Diego Rivera dizia-se apaixonado por Frida Kahlo. Eles se casaram e é possível encontrar retratos lindos do casal espalhados pela internet. Ainda assim, pelo que a história conta, ela parece ter sofrido bastante durante o relacionamento – ele a teria traído até com a irmã dela. Em reportagem ao El País há uma declaração do pintorem que diz “(…) percebi que a parte mais maravilhosa da minha vida tinha sido meu amor por Frida, embora realmente não pudesse dizer que, se tivesse outra oportunidade, eu me comportaria com ela de maneira diferente”.

É muito difícil interpretar os sentimentos das pessoas, pois nossa estrutura psicológica é complexa demais para que se consiga sozinho preencher todo o quebra-cabeça da totalidade do outro. Cada um entende e age no mundo de uma forma, processa sentimentos e emoções de um modo bem particular. Compartilhando uma última definição do amor, volto à Aristóteles: “O amor é o sentimento dos seres imperfeitos”.

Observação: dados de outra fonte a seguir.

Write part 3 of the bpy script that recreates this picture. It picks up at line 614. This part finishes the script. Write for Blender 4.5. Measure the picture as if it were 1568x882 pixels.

Hoje, vejo o que me aconteceu e tenho outra perspectiva. Honestamente, o meu grande medo naquela época era que ele nunca tivesse se apaixonado por mim. Uma amiga, conversando com a psicóloga sobre o mesmo dilema, escutou: “quando uma relação acaba, o que você tem de concreto é a sua parte. O que você fez no relacionamento”. O que percebi com o tempo é que ter uma resposta dele quanto a sentimentos, não seria capaz de alterar em nada as ações do passado e nem como me senti. Nem todos os finais vão ser ou precisam ser uma conclusão redondinha que vemos no cinema. Não precisamos de todas as respostas que desejamos sobre as atitudes da pessoa com quem nos envolvemos  para ficarmos bem.

Gastamos tanta energia tentando interpretar o comportamento do outro na busca pela garantia de sermos apreciadas, principalmente nós mulheres – que por muito tempo fomos colocadas apenas como o sujeito desejado e não como o desejante -, que esquecemos de nos perguntar: “e eu com tudo isso?”; “como eu me sinto agora em relação a essa pessoa depois de tudo o que aconteceu?” O que disse pra minha amiga, que ligou de muito longe mas com um problema tão próximo, é que muita gente vai entrar na nossa vida com a melhor das intenções. Muita gente vai dizer que nos ama, e de fato sentir isso. O amor, no entanto, não é o suficiente para estar em uma relação. É preciso muito, muito mais. Quando nos vemos em uma situação em que fomos magoadas, e nos sentimos desrespeitadas, penso que a reflexão não deveria se concentrar em tentar decifrar se aquela pessoa está mentindo quando nos fala de seus sentimentos. Mas sim, buscar entender qual o tipo de amor que queremos viver. E como queremos ser amadas e amar.